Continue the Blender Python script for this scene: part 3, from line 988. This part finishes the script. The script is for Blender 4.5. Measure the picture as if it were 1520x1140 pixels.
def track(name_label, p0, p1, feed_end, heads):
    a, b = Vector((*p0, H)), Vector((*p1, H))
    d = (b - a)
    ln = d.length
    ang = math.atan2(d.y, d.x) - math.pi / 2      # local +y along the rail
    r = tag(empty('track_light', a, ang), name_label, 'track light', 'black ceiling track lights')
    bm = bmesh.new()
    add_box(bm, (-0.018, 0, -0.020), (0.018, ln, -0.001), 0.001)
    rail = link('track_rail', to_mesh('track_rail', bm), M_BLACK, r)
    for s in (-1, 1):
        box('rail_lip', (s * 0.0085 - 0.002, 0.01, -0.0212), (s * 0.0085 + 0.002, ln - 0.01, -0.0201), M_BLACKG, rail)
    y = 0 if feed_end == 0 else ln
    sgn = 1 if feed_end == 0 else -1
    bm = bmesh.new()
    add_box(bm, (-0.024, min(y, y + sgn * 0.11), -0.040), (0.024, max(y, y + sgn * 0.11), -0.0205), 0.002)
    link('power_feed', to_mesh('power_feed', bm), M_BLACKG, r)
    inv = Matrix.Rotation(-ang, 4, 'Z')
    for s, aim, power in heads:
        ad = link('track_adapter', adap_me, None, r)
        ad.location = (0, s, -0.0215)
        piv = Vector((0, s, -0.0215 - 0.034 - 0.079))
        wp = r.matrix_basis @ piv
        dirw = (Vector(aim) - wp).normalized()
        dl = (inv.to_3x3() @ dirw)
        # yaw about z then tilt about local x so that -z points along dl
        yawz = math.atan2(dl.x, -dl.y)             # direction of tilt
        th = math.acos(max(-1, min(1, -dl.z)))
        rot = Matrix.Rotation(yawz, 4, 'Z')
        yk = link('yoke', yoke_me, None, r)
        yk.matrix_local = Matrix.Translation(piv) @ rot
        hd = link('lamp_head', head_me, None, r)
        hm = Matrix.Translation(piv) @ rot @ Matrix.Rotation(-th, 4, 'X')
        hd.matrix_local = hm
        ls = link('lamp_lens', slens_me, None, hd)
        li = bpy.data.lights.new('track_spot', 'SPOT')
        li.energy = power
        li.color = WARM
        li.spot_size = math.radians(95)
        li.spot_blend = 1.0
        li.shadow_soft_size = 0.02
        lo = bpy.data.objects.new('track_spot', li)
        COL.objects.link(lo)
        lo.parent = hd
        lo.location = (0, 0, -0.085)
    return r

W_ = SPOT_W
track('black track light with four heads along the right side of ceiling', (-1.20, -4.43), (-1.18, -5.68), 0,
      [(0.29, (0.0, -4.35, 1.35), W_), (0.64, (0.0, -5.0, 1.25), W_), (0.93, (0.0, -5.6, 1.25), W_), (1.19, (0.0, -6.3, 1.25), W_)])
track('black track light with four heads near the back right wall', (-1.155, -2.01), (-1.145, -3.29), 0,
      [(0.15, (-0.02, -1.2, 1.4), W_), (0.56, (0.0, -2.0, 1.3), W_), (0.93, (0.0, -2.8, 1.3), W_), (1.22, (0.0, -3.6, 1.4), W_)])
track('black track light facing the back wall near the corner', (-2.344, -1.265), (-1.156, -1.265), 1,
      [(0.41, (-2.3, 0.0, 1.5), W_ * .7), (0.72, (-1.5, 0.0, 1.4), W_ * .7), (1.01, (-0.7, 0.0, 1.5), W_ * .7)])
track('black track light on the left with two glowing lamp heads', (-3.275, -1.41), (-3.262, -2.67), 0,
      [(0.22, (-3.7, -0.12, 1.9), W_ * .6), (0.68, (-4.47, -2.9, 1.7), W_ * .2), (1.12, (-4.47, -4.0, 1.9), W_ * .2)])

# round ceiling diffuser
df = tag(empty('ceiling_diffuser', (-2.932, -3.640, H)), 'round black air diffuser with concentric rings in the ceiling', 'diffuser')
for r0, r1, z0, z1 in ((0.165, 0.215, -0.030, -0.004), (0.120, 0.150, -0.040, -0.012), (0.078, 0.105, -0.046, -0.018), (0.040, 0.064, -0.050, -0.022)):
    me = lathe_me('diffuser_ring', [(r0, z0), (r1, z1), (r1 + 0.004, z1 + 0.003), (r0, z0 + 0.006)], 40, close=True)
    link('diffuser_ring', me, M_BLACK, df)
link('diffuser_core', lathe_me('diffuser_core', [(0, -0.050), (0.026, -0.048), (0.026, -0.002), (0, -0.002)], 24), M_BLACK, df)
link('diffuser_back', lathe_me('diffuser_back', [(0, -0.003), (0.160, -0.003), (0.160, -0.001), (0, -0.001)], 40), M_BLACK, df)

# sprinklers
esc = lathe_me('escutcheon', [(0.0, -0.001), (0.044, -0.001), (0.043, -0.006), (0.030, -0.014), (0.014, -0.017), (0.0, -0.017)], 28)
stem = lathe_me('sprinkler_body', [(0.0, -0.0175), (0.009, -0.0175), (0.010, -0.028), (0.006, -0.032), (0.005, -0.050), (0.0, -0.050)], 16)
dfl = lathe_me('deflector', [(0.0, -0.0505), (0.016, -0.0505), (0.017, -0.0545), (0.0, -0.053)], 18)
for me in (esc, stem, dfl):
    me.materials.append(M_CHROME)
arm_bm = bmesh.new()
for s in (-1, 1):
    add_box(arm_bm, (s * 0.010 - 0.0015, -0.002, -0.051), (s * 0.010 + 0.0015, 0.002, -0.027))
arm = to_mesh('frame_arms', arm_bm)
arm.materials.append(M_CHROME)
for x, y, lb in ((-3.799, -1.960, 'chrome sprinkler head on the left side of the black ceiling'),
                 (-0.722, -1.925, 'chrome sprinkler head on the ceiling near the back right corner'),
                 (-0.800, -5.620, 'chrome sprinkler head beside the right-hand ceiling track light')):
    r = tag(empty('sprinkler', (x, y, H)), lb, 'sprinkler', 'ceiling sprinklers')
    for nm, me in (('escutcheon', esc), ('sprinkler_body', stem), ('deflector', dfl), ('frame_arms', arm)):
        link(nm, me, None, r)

# # # # #

**Aim:** Retype the material in full, character for character.

**Response to this task:**
Continue the Blender Python script for this scene: part 3, from line 988. This part finishes the script. The script is for Blender 4.5. Measure the picture as if it were 1520x1140 pixels.
def track(name_label, p0, p1, feed_end, heads):
    a, b = Vector((*p0, H)), Vector((*p1, H))
    d = (b - a)
    ln = d.length
    ang = math.atan2(d.y, d.x) - math.pi / 2      # local +y along the rail
    r = tag(empty('track_light', a, ang), name_label, 'track light', 'black ceiling track lights')
    bm = bmesh.new()
    add_box(bm, (-0.018, 0, -0.020), (0.018, ln, -0.001), 0.001)
    rail = link('track_rail', to_mesh('track_rail', bm), M_BLACK, r)
    for s in (-1, 1):
        box('rail_lip', (s * 0.0085 - 0.002, 0.01, -0.0212), (s * 0.0085 + 0.002, ln - 0.01, -0.0201), M_BLACKG, rail)
    y = 0 if feed_end == 0 else ln
    sgn = 1 if feed_end == 0 else -1
    bm = bmesh.new()
    add_box(bm, (-0.024, min(y, y + sgn * 0.11), -0.040), (0.024, max(y, y + sgn * 0.11), -0.0205), 0.002)
    link('power_feed', to_mesh('power_feed', bm), M_BLACKG, r)
    inv = Matrix.Rotation(-ang, 4, 'Z')
    for s, aim, power in heads:
        ad = link('track_adapter', adap_me, None, r)
        ad.location = (0, s, -0.0215)
        piv = Vector((0, s, -0.0215 - 0.034 - 0.079))
        wp = r.matrix_basis @ piv
        dirw = (Vector(aim) - wp).normalized()
        dl = (inv.to_3x3() @ dirw)
        # yaw about z then tilt about local x so that -z points along dl
        yawz = math.atan2(dl.x, -dl.y)             # direction of tilt
        th = math.acos(max(-1, min(1, -dl.z)))
        rot = Matrix.Rotation(yawz, 4, 'Z')
        yk = link('yoke', yoke_me, None, r)
        yk.matrix_local = Matrix.Translation(piv) @ rot
        hd = link('lamp_head', head_me, None, r)
        hm = Matrix.Translation(piv) @ rot @ Matrix.Rotation(-th, 4, 'X')
        hd.matrix_local = hm
        ls = link('lamp_lens', slens_me, None, hd)
        li = bpy.data.lights.new('track_spot', 'SPOT')
        li.energy = power
        li.color = WARM
        li.spot_size = math.radians(95)
        li.spot_blend = 1.0
        li.shadow_soft_size = 0.02
        lo = bpy.data.objects.new('track_spot', li)
        COL.objects.link(lo)
        lo.parent = hd
        lo.location = (0, 0, -0.085)
    return r

W_ = SPOT_W
track('black track light with four heads along the right side of ceiling', (-1.20, -4.43), (-1.18, -5.68), 0,
      [(0.29, (0.0, -4.35, 1.35), W_), (0.64, (0.0, -5.0, 1.25), W_), (0.93, (0.0, -5.6, 1.25), W_), (1.19, (0.0, -6.3, 1.25), W_)])
track('black track light with four heads near the back right wall', (-1.155, -2.01), (-1.145, -3.29), 0,
      [(0.15, (-0.02, -1.2, 1.4), W_), (0.56, (0.0, -2.0, 1.3), W_), (0.93, (0.0, -2.8, 1.3), W_), (1.22, (0.0, -3.6, 1.4), W_)])
track('black track light facing the back wall near the corner', (-2.344, -1.265), (-1.156, -1.265), 1,
      [(0.41, (-2.3, 0.0, 1.5), W_ * .7), (0.72, (-1.5, 0.0, 1.4), W_ * .7), (1.01, (-0.7, 0.0, 1.5), W_ * .7)])
track('black track light on the left with two glowing lamp heads', (-3.275, -1.41), (-3.262, -2.67), 0,
      [(0.22, (-3.7, -0.12, 1.9), W_ * .6), (0.68, (-4.47, -2.9, 1.7), W_ * .2), (1.12, (-4.47, -4.0, 1.9), W_ * .2)])

# round ceiling diffuser
df = tag(empty('ceiling_diffuser', (-2.932, -3.640, H)), 'round black air diffuser with concentric rings in the ceiling', 'diffuser')
for r0, r1, z0, z1 in ((0.165, 0.215, -0.030, -0.004), (0.120, 0.150, -0.040, -0.012), (0.078, 0.105, -0.046, -0.018), (0.040, 0.064, -0.050, -0.022)):
    me = lathe_me('diffuser_ring', [(r0, z0), (r1, z1), (r1 + 0.004, z1 + 0.003), (r0, z0 + 0.006)], 40, close=True)
    link('diffuser_ring', me, M_BLACK, df)
link('diffuser_core', lathe_me('diffuser_core', [(0, -0.050), (0.026, -0.048), (0.026, -0.002), (0, -0.002)], 24), M_BLACK, df)
link('diffuser_back', lathe_me('diffuser_back', [(0, -0.003), (0.160, -0.003), (0.160, -0.001), (0, -0.001)], 40), M_BLACK, df)

# sprinklers
esc = lathe_me('escutcheon', [(0.0, -0.001), (0.044, -0.001), (0.043, -0.006), (0.030, -0.014), (0.014, -0.017), (0.0, -0.017)], 28)
stem = lathe_me('sprinkler_body', [(0.0, -0.0175), (0.009, -0.0175), (0.010, -0.028), (0.006, -0.032), (0.005, -0.050), (0.0, -0.050)], 16)
dfl = lathe_me('deflector', [(0.0, -0.0505), (0.016, -0.0505), (0.017, -0.0545), (0.0, -0.053)], 18)
for me in (esc, stem, dfl):
    me.materials.append(M_CHROME)
arm_bm = bmesh.new()
for s in (-1, 1):
    add_box(arm_bm, (s * 0.010 - 0.0015, -0.002, -0.051), (s * 0.010 + 0.0015, 0.002, -0.027))
arm = to_mesh('frame_arms', arm_bm)
arm.materials.append(M_CHROME)
for x, y, lb in ((-3.799, -1.960, 'chrome sprinkler head on the left side of the black ceiling'),
                 (-0.722, -1.925, 'chrome sprinkler head on the ceiling near the back right corner'),
                 (-0.800, -5.620, 'chrome sprinkler head beside the right-hand ceiling track light')):
    r = tag(empty('sprinkler', (x, y, H)), lb, 'sprinkler', 'ceiling sprinklers')
    for nm, me in (('escutcheon', esc), ('sprinkler_body', stem), ('deflector', dfl), ('frame_arms', arm)):
        link(nm, me, None, r)